Meeting with federal officials offered an opportunity to learn more about various standard and non-standard improvement options that could be implemented to create quiet zones, Underwood said.

With 11 crossings across San Mateo and train horns sounding thousands of times a month, Papan noted it’s a pertinent quality of life issue for residents. While enhancements are costly and the city will have to find funding partners, she expressed optimism in a path forward.

“What we learned is they’re very willing to work with communities. It’s going to take money, but they’re willing to work with us,” Papan said. “The [regulations] are nationally based and that doesn’t necessarily take into account the nuances of a suburban area. … But regs aren’t going to change any time soon, so we’ll have to figure out how to comply and create a quiet zone.”

"...City and transit officials are expected to partner in considering a range of safety improvements that would earn federal approval to lift requirements conductors sound their horn at crossings. Traditional options might be quad gates while other non-standard possibilities are different safety enhancements along the street, Underwood explained.


San Jose Mercury News says it is time to kill high-speed rail but never gets around to endorsing any candidates for state office that would do that. Such hypocrites.

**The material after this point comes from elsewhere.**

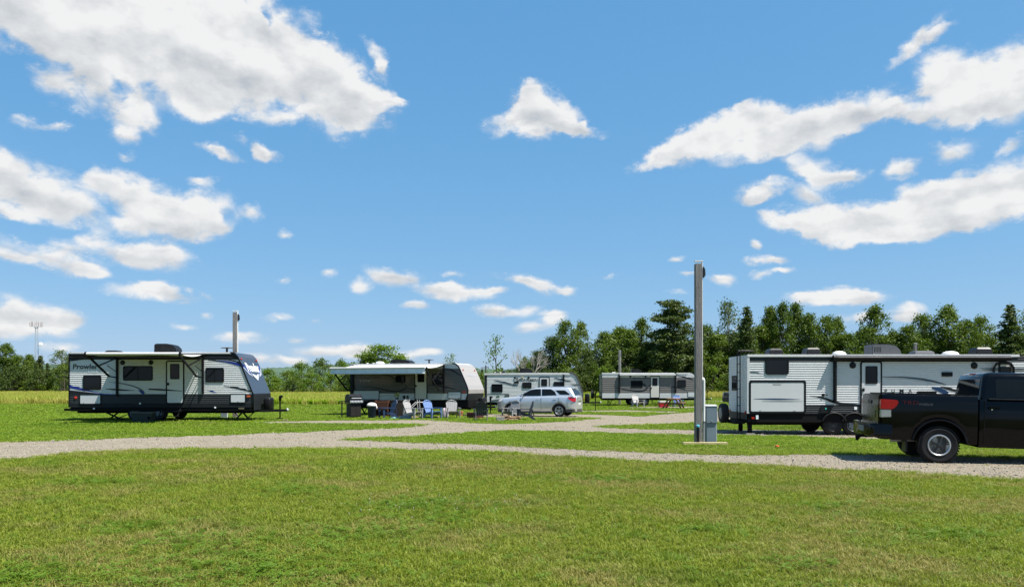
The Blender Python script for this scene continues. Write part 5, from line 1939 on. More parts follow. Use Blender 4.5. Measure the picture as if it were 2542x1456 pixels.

Very heartened to see Jennifer's post about San Mateo officials meeting with the FRA in Washington about train noise, particularly those friggin' freight trains. Would be great if Burlingame and other Peninsula city governments could work together with San Mateo and apply pressure in a concerted and coordinated way to address this issue. I know it's been discussed, but this is the first I've heard of a F2F meeting. It really is a quality of life issue for tens of thousands of residents along the Caltrain corridor trying to get a good night's sleep. Thanks for posting Jennifer!